Re:Fantastic News (Score:5, Insightful)
Gimp is an excellent example of old school window use -- where you do not blow up windows full screen, but work with overlapping windows. It allows you to work on multiple pictures at once, copying between them, without the toolbox, layer window or similar ever taking up more space. Even to/from other applications.
But to use it efficiently, you have to forget everything that Windows and Ubuntu has tried to teach you for the last decade; that you should only view a single window at a time, and that smaller windows raise on focus.
Return to the X way, and it makes perfect sense, unlike Photoshop, which takes over the screen, and then presents its windows within the master window.
Re:Fantastic News (Score:5, Insightful)
I disagree. Breaking usability for nix users is backwards.
Great... (Score:4, Insightful)
Re:It is easier to use, not easy to use (Score:4, Insightful)
Then you have restrictions generating from decades of previous programs - users that are used to manipulating things in particular ways, limitations of data containers, limitations in the ability to transfer data back and forth in a work flow.
Not to mention that working in 3D gets complicated fast. Not too many spherical cows in CG land.

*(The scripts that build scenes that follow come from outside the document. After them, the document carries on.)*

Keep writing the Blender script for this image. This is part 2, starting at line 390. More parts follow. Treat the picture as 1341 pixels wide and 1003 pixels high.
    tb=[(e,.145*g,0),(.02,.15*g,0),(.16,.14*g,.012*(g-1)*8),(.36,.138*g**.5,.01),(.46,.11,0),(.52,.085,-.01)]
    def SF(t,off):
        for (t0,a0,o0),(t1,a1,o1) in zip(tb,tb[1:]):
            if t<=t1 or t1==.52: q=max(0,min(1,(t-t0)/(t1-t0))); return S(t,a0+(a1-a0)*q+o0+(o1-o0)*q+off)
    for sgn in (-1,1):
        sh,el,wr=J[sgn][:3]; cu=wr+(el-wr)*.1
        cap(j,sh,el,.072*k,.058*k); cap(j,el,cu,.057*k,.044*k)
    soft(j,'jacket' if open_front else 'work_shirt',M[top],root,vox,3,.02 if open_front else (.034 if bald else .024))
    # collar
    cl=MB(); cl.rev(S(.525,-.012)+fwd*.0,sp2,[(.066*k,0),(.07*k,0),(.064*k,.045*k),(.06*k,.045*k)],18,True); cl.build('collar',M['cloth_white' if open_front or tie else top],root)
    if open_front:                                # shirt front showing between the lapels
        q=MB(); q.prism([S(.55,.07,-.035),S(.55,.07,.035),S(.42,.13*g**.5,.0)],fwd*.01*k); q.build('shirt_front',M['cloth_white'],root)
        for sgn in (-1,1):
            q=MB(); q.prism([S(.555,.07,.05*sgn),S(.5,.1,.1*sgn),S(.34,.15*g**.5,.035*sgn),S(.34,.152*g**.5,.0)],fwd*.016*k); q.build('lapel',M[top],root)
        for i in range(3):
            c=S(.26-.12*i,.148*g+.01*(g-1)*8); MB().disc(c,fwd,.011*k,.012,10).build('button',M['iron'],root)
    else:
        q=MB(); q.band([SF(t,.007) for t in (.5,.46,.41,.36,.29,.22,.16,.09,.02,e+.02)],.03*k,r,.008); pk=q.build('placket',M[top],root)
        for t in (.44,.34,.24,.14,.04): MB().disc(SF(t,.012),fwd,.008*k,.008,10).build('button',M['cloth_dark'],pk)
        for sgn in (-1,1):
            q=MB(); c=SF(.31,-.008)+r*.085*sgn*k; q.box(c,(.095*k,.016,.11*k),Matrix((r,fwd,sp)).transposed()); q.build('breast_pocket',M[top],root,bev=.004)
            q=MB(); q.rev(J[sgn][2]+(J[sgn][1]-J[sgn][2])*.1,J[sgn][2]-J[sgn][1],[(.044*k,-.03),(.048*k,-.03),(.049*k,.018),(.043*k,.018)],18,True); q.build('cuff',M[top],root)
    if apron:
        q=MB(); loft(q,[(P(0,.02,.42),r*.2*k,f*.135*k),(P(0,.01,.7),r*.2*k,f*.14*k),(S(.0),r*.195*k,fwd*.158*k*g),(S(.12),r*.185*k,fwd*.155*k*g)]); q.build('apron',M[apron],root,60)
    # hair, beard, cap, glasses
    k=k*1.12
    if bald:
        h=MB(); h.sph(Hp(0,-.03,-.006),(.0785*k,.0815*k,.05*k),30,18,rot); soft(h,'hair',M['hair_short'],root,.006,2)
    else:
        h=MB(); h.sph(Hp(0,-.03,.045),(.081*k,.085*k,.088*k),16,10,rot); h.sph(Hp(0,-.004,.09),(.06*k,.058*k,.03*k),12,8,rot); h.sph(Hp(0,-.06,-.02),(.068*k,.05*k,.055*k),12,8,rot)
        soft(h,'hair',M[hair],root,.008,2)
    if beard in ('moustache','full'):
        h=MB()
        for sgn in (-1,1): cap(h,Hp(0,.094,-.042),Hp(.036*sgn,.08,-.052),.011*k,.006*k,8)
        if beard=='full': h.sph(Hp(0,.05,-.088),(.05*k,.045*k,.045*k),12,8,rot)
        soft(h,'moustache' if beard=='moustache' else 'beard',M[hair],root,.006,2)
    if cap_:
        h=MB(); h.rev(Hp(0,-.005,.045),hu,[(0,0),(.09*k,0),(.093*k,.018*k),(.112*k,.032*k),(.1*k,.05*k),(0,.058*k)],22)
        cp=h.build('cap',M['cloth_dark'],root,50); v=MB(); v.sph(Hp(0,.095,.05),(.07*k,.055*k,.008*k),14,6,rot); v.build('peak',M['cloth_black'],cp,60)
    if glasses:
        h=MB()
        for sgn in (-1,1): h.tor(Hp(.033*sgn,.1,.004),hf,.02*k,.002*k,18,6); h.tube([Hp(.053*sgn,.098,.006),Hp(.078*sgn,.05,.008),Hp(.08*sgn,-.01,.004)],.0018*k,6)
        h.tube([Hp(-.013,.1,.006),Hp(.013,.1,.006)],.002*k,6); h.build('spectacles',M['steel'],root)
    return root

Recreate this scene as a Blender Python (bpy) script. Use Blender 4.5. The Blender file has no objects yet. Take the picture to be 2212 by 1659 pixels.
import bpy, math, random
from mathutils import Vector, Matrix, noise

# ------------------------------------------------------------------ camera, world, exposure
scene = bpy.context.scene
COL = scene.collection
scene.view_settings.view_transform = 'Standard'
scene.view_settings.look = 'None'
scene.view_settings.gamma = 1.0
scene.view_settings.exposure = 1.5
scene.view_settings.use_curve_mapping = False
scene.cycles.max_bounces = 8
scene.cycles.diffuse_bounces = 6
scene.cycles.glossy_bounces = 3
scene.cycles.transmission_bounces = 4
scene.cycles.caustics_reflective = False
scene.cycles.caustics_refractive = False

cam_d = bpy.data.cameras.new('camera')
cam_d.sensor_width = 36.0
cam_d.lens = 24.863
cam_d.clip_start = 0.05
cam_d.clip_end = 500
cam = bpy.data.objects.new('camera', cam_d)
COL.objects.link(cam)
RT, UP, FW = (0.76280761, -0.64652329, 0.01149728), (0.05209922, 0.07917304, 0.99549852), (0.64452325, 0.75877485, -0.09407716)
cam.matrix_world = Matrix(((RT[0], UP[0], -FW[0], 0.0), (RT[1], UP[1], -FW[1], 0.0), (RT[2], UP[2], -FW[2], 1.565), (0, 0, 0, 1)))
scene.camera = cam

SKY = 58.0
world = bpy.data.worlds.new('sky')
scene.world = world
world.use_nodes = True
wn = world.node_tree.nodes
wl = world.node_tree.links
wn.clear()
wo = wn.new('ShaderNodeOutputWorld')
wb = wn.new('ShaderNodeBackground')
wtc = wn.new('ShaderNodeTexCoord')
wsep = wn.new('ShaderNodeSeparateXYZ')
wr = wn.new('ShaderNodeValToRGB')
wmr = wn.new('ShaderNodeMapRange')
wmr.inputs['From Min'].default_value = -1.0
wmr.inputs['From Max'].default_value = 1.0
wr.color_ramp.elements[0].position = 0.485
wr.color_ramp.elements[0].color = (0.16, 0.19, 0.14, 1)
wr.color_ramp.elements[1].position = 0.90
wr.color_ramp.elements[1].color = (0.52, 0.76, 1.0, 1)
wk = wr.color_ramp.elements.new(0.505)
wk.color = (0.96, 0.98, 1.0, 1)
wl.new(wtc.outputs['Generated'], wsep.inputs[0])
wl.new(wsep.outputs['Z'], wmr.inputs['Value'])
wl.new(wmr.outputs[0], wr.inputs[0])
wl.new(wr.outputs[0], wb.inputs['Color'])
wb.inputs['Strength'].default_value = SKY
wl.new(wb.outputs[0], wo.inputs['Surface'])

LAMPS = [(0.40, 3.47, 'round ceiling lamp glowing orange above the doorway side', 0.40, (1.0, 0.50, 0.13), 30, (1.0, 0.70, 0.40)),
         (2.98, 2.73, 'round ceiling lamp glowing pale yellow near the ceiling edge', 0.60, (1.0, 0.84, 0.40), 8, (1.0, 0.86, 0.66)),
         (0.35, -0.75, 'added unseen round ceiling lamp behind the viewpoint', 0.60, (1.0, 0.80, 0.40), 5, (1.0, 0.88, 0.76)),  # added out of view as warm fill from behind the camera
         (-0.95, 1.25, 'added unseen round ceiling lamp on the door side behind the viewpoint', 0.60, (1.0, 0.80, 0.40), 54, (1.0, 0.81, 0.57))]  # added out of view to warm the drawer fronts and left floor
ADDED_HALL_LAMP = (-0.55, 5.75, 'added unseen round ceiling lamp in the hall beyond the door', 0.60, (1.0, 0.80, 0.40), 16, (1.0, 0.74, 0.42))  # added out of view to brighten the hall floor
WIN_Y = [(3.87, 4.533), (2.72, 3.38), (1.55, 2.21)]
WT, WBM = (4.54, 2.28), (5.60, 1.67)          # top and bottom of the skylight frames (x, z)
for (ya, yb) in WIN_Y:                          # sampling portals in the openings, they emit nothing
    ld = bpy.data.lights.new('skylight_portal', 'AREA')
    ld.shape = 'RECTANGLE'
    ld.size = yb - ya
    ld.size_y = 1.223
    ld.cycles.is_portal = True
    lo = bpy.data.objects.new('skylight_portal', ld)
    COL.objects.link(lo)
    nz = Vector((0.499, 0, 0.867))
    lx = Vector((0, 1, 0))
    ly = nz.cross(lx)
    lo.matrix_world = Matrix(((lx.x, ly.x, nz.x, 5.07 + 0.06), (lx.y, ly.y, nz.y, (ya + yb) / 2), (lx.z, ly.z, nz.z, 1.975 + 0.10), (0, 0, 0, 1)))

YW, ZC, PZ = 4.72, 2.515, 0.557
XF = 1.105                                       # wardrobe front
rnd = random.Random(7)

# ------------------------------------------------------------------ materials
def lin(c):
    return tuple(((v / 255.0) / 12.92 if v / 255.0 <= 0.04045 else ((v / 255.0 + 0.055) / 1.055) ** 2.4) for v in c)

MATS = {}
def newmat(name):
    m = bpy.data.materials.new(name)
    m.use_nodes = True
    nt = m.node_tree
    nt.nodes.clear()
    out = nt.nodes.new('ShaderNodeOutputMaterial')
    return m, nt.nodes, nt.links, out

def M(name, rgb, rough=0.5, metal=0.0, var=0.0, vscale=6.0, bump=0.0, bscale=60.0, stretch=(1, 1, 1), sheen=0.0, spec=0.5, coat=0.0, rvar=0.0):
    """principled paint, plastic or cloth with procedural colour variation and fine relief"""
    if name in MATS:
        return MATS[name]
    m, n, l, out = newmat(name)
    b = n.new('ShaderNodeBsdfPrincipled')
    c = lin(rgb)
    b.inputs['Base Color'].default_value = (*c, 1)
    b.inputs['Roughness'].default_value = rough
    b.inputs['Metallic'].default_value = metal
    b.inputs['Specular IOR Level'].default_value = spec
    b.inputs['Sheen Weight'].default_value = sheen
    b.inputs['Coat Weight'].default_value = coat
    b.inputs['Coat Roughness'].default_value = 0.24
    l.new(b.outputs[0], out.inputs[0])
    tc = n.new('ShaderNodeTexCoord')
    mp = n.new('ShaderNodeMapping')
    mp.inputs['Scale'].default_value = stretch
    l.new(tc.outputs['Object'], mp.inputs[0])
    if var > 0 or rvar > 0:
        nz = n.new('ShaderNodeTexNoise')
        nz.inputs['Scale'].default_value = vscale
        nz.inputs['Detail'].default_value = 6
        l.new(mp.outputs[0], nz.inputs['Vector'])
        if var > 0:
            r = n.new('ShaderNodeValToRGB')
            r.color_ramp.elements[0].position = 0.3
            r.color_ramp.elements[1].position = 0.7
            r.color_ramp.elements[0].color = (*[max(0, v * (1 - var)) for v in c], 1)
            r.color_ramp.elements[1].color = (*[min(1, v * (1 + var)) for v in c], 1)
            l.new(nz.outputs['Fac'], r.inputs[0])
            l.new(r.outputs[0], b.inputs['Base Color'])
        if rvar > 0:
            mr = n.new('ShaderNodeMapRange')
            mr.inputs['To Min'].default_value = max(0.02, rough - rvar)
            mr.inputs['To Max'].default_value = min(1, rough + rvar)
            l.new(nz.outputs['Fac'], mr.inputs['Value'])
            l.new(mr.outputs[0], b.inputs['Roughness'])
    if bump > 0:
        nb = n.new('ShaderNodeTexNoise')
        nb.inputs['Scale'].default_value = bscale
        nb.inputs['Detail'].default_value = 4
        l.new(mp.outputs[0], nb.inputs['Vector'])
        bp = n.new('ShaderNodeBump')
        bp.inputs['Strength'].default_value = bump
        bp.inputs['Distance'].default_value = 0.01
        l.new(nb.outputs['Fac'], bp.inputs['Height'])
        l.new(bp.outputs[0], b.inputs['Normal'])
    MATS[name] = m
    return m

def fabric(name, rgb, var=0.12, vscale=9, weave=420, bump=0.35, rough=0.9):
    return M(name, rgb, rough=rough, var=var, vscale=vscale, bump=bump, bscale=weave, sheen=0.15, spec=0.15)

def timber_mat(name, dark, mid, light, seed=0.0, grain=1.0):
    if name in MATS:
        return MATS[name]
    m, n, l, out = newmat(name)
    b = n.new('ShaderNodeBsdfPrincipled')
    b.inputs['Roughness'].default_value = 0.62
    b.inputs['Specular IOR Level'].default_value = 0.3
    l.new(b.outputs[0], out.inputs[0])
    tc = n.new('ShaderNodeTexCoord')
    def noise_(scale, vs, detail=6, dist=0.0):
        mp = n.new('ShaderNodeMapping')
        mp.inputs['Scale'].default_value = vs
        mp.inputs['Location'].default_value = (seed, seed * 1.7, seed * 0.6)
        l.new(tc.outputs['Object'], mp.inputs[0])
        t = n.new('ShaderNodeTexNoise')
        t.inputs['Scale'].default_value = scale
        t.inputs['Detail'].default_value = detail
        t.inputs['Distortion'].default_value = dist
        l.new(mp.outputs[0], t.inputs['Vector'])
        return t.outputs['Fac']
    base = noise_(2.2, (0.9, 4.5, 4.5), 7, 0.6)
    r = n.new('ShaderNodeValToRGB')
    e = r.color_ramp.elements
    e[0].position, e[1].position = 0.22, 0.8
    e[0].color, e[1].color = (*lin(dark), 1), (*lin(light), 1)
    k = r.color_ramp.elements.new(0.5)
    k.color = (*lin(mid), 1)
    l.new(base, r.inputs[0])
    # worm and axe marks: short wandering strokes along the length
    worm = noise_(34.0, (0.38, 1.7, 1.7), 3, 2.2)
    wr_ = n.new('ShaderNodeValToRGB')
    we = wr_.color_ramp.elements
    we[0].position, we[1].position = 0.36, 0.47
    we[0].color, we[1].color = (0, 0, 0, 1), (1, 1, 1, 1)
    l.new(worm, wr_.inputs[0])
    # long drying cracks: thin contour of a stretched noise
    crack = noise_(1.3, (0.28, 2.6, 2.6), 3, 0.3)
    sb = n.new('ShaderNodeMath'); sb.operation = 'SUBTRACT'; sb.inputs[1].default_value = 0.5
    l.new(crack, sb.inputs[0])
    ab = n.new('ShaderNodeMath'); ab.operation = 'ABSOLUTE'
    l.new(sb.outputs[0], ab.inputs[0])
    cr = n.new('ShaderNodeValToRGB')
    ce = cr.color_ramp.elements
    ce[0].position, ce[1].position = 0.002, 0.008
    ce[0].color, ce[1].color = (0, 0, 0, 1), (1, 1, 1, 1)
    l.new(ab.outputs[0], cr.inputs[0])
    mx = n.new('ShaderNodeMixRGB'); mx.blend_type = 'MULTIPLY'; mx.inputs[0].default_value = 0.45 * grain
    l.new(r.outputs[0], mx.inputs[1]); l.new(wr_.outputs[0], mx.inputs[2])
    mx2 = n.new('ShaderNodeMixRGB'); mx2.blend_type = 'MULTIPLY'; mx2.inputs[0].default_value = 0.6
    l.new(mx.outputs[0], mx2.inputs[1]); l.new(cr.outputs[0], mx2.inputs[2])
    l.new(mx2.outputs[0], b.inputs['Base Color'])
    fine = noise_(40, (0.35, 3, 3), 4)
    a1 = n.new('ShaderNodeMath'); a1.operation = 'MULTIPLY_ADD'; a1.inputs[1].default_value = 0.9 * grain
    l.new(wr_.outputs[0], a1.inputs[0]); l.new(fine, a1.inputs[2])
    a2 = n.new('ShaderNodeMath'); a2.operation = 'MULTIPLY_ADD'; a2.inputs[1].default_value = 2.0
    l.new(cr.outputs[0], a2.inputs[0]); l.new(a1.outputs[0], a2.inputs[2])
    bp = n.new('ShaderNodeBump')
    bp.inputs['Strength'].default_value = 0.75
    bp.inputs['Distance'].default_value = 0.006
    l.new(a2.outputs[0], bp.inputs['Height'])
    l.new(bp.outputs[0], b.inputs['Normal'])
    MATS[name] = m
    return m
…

Re:Great... (Score:4, Insightful)
Blender is easy.
3d art applications are just hard in general. There are tons of options, 3d is hard to grok for newbies.
Newbies can easily get blender since it's open source and free, thus there are many newbies like you running going "OMG blender hard." As someone who cut his teeth on 3ds max, I found Blender hard for the first hour (adjustment period) and it was all downhill from there.